The focus of a workflow audit is eliminating redundancy and understanding how time relates to action. Activity in an organization can be duplicative and wasteful. Before a workflow software solution implementation, management should identify an activity, define preferred actions, and publish the expected results. Ask for support from all team members for a successful workflow implementation.
Record Keeping
On the production floor of a print/mail operation, it is not surprising to see orders, job tickets, and reports attached to a clipboard. Completed job documentation is often hardcopy. The paperwork goes in the customer file when the job is delivered. With workflow automation software, a digital trail replaces a paper trail. If the paper trail is efficient and works for everyone involved, transitioning to the digital equivalent will be a snap. Paper-based record-keeping is not “bad” per se if the system is sound. With a chain of accountability through all processes and advancement to the next step, you have something good to automate. If not, fix it before implementing workflow automation.
Define Your Team
Workflow management is a team sport that requires you to keep everyone engaged and aligned towards the goal at hand. But does the staff clearly understand what to do and when to do it? Workflow can become complicated when a team member thinks they are doing the right thing but are not complying with the current standard. If the work is getting done correctly no one notices the deviation from the normal process and the methods do not seem to be a problem.

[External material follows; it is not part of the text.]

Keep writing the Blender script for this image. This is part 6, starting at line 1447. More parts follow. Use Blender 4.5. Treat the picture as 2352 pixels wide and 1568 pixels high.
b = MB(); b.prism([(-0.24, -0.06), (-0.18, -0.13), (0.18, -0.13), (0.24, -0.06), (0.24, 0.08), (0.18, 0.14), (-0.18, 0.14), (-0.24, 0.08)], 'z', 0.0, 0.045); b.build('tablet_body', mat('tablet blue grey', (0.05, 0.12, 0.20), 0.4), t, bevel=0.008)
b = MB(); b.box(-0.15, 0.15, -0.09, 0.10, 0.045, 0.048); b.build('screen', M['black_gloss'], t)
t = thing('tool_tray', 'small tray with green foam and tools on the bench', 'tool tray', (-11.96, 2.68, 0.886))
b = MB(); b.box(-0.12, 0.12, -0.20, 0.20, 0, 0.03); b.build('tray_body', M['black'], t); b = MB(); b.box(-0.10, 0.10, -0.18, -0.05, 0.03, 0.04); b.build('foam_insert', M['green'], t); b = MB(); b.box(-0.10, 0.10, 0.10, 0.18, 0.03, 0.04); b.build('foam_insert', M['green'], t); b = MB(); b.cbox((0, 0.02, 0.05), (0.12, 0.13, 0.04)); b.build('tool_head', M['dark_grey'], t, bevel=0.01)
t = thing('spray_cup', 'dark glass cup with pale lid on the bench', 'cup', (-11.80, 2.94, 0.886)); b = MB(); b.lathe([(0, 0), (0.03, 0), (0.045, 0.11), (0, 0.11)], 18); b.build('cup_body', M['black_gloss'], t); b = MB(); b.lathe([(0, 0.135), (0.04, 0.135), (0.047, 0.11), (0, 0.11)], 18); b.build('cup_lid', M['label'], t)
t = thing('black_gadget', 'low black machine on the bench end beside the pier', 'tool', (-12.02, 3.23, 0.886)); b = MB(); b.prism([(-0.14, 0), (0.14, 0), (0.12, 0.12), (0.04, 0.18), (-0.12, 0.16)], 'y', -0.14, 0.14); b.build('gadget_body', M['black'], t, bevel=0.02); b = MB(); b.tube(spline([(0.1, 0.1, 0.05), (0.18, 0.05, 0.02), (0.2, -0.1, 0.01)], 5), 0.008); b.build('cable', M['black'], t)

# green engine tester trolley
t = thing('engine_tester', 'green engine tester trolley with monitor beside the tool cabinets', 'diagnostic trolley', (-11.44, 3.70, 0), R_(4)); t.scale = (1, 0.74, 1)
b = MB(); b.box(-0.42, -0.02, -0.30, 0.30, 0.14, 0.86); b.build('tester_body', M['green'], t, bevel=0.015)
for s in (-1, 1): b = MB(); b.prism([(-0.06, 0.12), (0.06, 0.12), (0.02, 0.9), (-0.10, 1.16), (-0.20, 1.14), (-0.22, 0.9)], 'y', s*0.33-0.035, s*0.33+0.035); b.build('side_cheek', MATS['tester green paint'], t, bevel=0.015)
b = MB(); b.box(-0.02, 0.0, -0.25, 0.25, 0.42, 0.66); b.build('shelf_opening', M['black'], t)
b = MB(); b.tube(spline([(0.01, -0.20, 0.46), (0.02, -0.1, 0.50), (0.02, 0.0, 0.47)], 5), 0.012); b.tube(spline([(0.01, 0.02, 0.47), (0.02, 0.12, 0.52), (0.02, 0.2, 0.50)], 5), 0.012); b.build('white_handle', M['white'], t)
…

Before incorporating workflow automation, however, each team member’s role needs definition and their tasks sequenced.
Production workflow covers not just job requirements and processes. It also addresses what happens when something goes wrong. Where do team members go when they run into complications? Organizations find it difficult to manage issues if relationships and dependencies are not clearly defined. Staff participation with the workflow software implementation team keeps everyone‘s actions aligned. Reliance on email, written notes, or word of mouth as a way to solve everyday problems is reduced. Without an engaged team aligned around the outcomes built into your workflows, you do not have a workflow. People make workflows work.
Customer Communications Management (CCM) Integration
Every document production environment uses equipment and software from a variety of providers. Document operations often add new equipment or software when they bid on a job, win it, and do not have the resources to process the work. Newly acquired solutions may not interface with the legacy equipment or software in the shop. Recognize this before implementing workflow automation. In unautomated environments, these separate processes are manual. Integration is the answer, but companies must decide who will handle the integration tasks and how they will go about it.
Companies that offer Customer Communications Management (CCM) workflow integration solutions can bring all your production floor hardware and software together. Bringing in an unbiased, third-party integrator to assess and connect systems from different manufacturers increases your chances of a successful workflow automation project.
The Alchem-e™ platform from Racami is workflow automation software that tracks and advances a print and mail job from when it arrives as an electronic file to the time it ends up in a mailbox. The Alchem-e™ dashboard gives access to the production environment by connecting technologies, systems, and processes from all CCM hardware and software vendors. An Alchem-e™ integration gives print/mail providers control over automation, throughput, profitability, and risk mitigation.
Before implementing workflow automation, an organization’s priority is to analyze what is working, what is not, and what needs fixing. Recognize bottlenecks, redundancy, and waste. A clean manual workflow makes a superior automated workflow.